« Moi je ne suis rien, je suis Francis Picabia. » C'est dans cette tension entre exaltation et rejet du moi que l'artiste a indiqué sa position dans la modernité. Son refus de l'action collective s'est exprimé au coeur de la Grande Guerre dans une oeuvre centrée non pas sur l'histoire ni sur des problèmes plastiques, mais sur le moi.
Aujourd'hui pense à moi prend le pari que son sujet est également son outil d'analyse et qu'il se nomme Ego. Couvrant une période qui va de l'abstraction de 1913 chez Picabia jusqu'à sa peinture maximaliste dite des Monstres entre 1924 et 1927, ce livre révise certaines des certitudes les mieux établies sur l'oeuvre et propose de voir dans la formalisation de l'ego un processus clé de la modernité, producteur de ses propres ruptures. Articulé à l'analyse freudienne de la mélancolie, ego devient une procédure conceptuelle qui contraint à reposer l'ancienne problématique mimétique.

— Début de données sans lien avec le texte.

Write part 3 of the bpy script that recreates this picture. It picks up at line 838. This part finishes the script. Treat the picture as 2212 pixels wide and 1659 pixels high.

« On ne peut mettre dans le coffre la clé qui ouvre le coffre » nous dit l'historien. C'est pourtant ce que l'art de Picabia - ce coffre à double fond - systématisa. Face à la menace de la mécanisation définitive de l'art (dont les images produites aujourd'hui à l'ère du capitalisme narcissique sont les surgeons directs), sa réponse en forme de répétition mélancolique résida dans le détournement occulte de l'image.
« Moi je ne suis rien, je suis Francis Picabia. » Ce livre s'attache à montrer les enjeux de cet aveu en forme de nom propre dans la modernité.